What is socially just? Can wealth be distributed? Who bears the burden? These are all un-American questions, but in the presently ongoing presidential election campaign, they are suddenly being asked. Barack Obama is already testing to see if the topic is suitable for the big battle for office. Yet, he must proceed cautiously.
Statistics are unreliable instruments, especially in a country like the U.S. that digests numbers and reads tables so frenetically and in so doing, creates the necessary data for every interpretation desired. But now the evidence is increasing that with the help of statistics, America is also finding a big topic that could provide for an overdue mobilization in time for the election: justice.
How, then, is wealth distributed justly? Who bears the burden? These are all un-American questions, but in the presently ongoing presidential election campaign they are suddenly being asked, and the election machine of the president is carefully testing their capacity in the big battle for office.

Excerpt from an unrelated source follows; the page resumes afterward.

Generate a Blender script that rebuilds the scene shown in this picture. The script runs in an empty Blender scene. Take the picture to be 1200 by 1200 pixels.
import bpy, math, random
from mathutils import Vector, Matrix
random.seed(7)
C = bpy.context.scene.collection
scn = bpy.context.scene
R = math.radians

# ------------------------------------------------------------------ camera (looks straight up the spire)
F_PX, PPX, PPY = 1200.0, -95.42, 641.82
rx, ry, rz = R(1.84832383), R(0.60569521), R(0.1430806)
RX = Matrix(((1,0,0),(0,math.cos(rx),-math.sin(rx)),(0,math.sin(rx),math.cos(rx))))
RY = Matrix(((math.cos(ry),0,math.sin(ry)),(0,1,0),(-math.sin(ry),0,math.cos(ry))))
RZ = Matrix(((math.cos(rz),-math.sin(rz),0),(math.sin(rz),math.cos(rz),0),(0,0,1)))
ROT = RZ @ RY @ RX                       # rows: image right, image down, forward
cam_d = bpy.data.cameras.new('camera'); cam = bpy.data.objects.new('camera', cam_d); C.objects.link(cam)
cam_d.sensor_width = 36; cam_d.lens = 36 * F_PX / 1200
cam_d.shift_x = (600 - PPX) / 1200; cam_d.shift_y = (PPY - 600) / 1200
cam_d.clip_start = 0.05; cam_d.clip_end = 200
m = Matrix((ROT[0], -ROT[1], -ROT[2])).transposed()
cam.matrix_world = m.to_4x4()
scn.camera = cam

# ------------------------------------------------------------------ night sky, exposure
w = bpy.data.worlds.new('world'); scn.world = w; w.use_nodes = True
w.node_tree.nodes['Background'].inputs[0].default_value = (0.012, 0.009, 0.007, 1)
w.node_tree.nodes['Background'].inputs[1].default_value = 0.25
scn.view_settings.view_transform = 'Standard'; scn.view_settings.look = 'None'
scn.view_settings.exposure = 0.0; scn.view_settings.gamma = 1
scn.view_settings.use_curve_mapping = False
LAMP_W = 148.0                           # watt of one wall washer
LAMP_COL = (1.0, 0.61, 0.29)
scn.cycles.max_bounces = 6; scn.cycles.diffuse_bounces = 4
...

A Pew survey just delivered impressive data, beginning with wide sympathy in all parts of society for the Occupy movement to the statements about the intimate relationship between big money and excessive power. Now the Republicans are voluntarily delivering fuel for this so seldom observed class debate, because the angry right is focusing its wrath on candidate Mitt Romney, who paid on average only 15 percent in taxes. The man earns his money with capital investments and is assessed according to the extremely attractive capital gains tax. If he owned a screw and bolt factory or increased his sizable fortune by other means, he would have to pay 38 percent. An average worker, in any case, pays more than this man.
And what is the president doing with that? In December, Obama had a try at Roosevelt and tested the class battle in Kansas with a speech on justice. The crisis provided him the perfect occasion. It still holds true: America did not become resentful overnight or wait for a strong social state. To the contrary, the killer argument — more taxes equals more government equals more waste — still unfolds its deterring effect. Thus, a class warrior must proceed carefully.
The Gap Is Bigger
But, viewed statistically, the U.S. has done the unheard of in the crisis years. The gap between poor and rich has grown. Big money has created its own world, with separate taxes and separate subsidies and separate politicians. The old social contract is suddenly no longer honored. It provided that the less privileged would at least be taken a bit further on the way to prosperity and a better life with work programs and tax allowances.
This tacit pledge no longer exists, and in the process, an important part of the social contract is broken. Suddenly, not everyone is able to manage it any longer. Obama could profit from this atmosphere if — yes, if — he himself had not delayed three years in presenting the representatives of big money with the bill. And by the way: They’re financing his election campaign.